Answer: Because he identified himself with the Union movement all along after the first year of the rebellion. He has been a marked man; his printing office has been gutted, and his life has been threatened by the soldiers of the rebellion. He is killed there politically, and never will get anything from the people of North Carolina, as the right of suffrage exists there at present. I am afraid he would not get even the support of the Negro if they should be allowed to vote, because he did not stand right up for them as he should have done. In my opinion, he would have been a stronger man than ever if he had.

Question: Is it your opinion that the feelings of the great mass of the white people of North Carolina are unfriendly to the government of the United States?

Answer: Yes, sir, it is; they have no love for it. If you mean by loyalty, acquiescence in what has been accomplished, then they are all loyal; ff you mean, on the other hand, that love and affection which a child has for its parent even after he brings the rod of correction upon him, then they have not that feeling. It may come in the course of time.

Question: In your judgment, what effect has been produced by the liberality of the President in granting pardons and amnesties to rebels in that State-what effect upon the public mind?

Answer: On my oath I am bound to reply exactly as I believe; that is, that if President Johnson is ever a candidate for re-election he will be supported by the southern States, particularly by North Carolina; but that his liberality to them has drawn them one whit closer to the government than before, I do not believe. It has drawn them to President Johnson personally, and to the democratic party, I suppose.

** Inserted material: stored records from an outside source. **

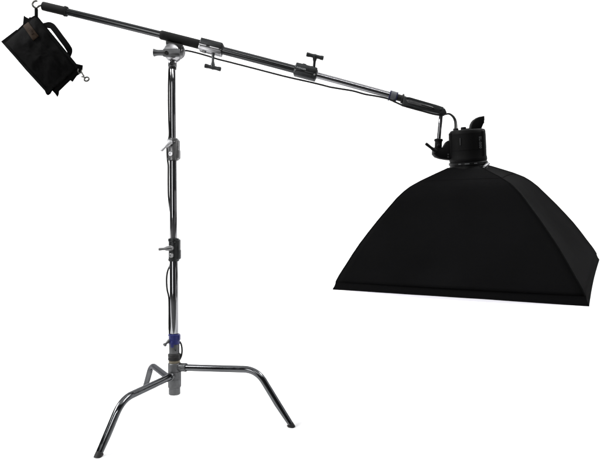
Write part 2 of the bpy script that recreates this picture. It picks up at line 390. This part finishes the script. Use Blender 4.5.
# top: handle fin, button, socket plate
b = nb(); o2 = []
arcs = [(.0105, .134), (.0112, .149), (.014, .160), (.019, .1695), (.027, .1775), (.038, .1840), (.050, .1882), (.0660, .1895)]
inn = [(.0662, .1725), (.0605, .1680), (.055, .1610), (.0515, .153), (.0505, .134)]
prism(b, [fl(x, -.016, z) for x, z in arcs+inn], fy*.034, .005); obj('top_handle', b, M['plastic'], fh)
b = nb(); cyl(b, fl(-.018, -.012, .138), fl(-.018, -.012, .1525), .0105, n=24, bev=.003); obj('button', b, M['plastic2'], fh)
b = nb(); cyl(b, fl(.004, .03, .138), fl(.004, .03, .147), .016, n=24, bev=.003); obj('dial', b, M['plastic2'], fh)
b = nb(); cyl(b, fl(-.046, -.004, .130), fl(-.046, -.004, .150), .0105, n=24, bev=.003); obj('power_socket', b, M['plastic2'], fh)
# tilt bracket with lever, on the left
Yb = S1.y
b = nb(); cyl(b, at(438.0, 152, Yb), at(438.6, 139.4, Yb), .0142, n=32, bev=.002); lathe(b, at(438.5, 141.3, Yb), at(438.6, 139.0, Yb), [(0, .0142), (.001, .0170), (.007, .0170), (.009, .015)], 32)
o2 = [(434.0, 147), (443.4, 150), (443.6, 147), (446.2, 142.2), (448.0, 140.4), (453, 139.4), (453, 159.6), (447.5, 158.9), (440.5, 157.9), (436.2, 156.4), (433.6, 153.4)]
prism(b, [at(x, y, Yb-.020) for x, y in o2], UY*.040, .007); br = obj('tilt_bracket', b, M['plastic'], fh)
b = nb(); q = at(436.2, 151.6, Yb-.018); e = at(425.6, 143.4, Yb-.030); L = (e-q).length
lathe(b, q, e, [(0, .008), (L*.15, .0078), (L*.5, .0056), (L*.9, .0062), (L*.98, .0056), (L, .003)], 20); obj('lock_lever', b, M['plastic2'], br)
for yy in (154.4, 157):
    b = nb(); q = at(448.2, yy, Yb-.020); box(b, q, (UX, UY, UZ), (.0062, .0016, .0055), .0005, 1); obj('tilt_mark', b, M['printlo'], br)
b = nb(); q = at(438.4, 145.5, Yb-.013); cyl(b, q, q-UY*.008, .006, n=20); obj('clamp_screw', b, M['plastic2'], br)

W, D, HH = .890, .726, .444
sb = thing('softbox', Cc, 'large black fabric softbox with white front, facing down under the flash head', 'softbox')
HEM = .030
Z0 = -.004                                                   # the ring
PROF = [(0, 0), (.05, .118), (.105, .243), (.155, .335), (.20, .390), (.25, .442), (.35, .527), (.45, .610), (.55, .688), (.65, .763), (.75, .830), (.85, .892), (.94, .950), (1, .981)]
def prof_at(t):
    for (a, r), (c, s) in zip(PROF, PROF[1:]):
        if t <= c: 
            return r+(s-r)*(t-a)/(c-a)
    return 1
def sbp(x, y, z): return Cc+RM @ Vector((x, y, z))
RI = .060
ZB = -(HH-HEM)
NT, NE = 40, 28
ringhalf = [(-1, -1), (1, -1), (1, 1), (-1, 1)]
def edge_pt(side, s, t):
    """side panel 0 front, 1 right, 2 back, 3 left; s 0..1 across, t 0..1 from ring to mouth"""
    r = prof_at(t); z = Z0+(ZB-Z0)*t
    (ax_, ay_), (bx_, by_) = ringhalf[side], ringhalf[(side+1) % 4]
    def rod(kx, ky):
        return Vector((kx*(RI+(W/2-RI)*r), ky*(RI+(D/2-RI)*r), z))
    p, q = rod(ax_, ay_), rod(bx_, by_); v = p.lerp(q, s)
    out = Vector(((0, -1, 0), (1, 0, 0), (0, 1, 0), (-1, 0, 0))[side])
    sag = .022*math.sin(math.pi*s)*math.sin(math.pi*min(1, t*1.0))**.8           # cloth pulled flat between the bent rods
    wr = noise.noise(Vector((v.x*7, v.y*7, v.z*5+side*9)))*.0050+noise.noise(Vector((v.x*26, v.y*26, v.z*9)))*.0010
    k = min(1, 6*s*(1-s))*min(1, 5*(1-t))*min(1, 6*t)
    return sbp(*(v-out*(sag)+out*wr*k))
def panel(side):
    b = nb(); g = [[b.verts.new(edge_pt(side, i/NE, j/NT)) for i in range(NE+1)] for j in range(NT+1)]
    for j in range(NT):
        for i in range(NE): b.faces.new((g[j][i], g[j+1][i], g[j+1][i+1], g[j][i+1]))
    bmesh.ops.recalc_face_normals(b, faces=b.faces[:])
    return b
for side, nm in enumerate(('front', 'right', 'back', 'left')):
    o = obj('side_panel', panel(side), M['nylon'], sb, sharp=60)
    so = o.modifiers.new('cloth_thickness', 'SOLIDIFY'); so.thickness = .0015; so.offset = -1
    b = nb(); tube(b, [edge_pt(side, 0, j/NT) for j in range(NT+1)], .0026, 8); obj('corner_piping', b, M['hem'], o)
    b = nb(); tube(b, [edge_pt(side, i/NE, .105)+Vector((0, 0, .0005)) for i in range(NE+1)], .0016, 8); obj('seam', b, M['hem'], o)
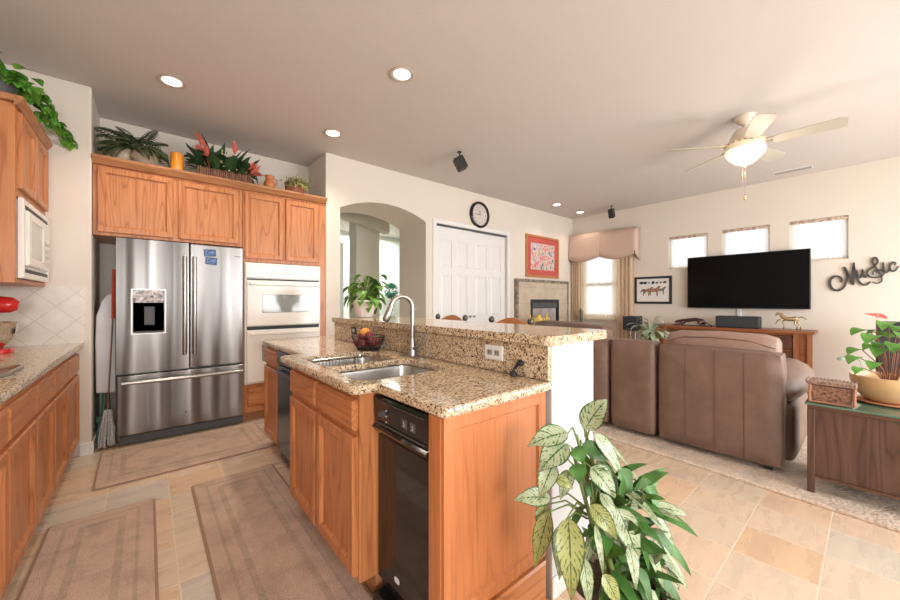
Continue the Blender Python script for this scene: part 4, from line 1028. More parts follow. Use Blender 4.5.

Question: Has that clemency had any appreciable effect in recovering the real love and affection of that people for the government?

Answer: No, sir; not for the government, considered apart from the person of the Executive [that is, President Johnson].

Question: Has it had the contrary effect?

Answer: I am not prepared to answer that question, from the fact that they regard President Johnson as having done all this because he was a southern man, and not because he was an officer of the government.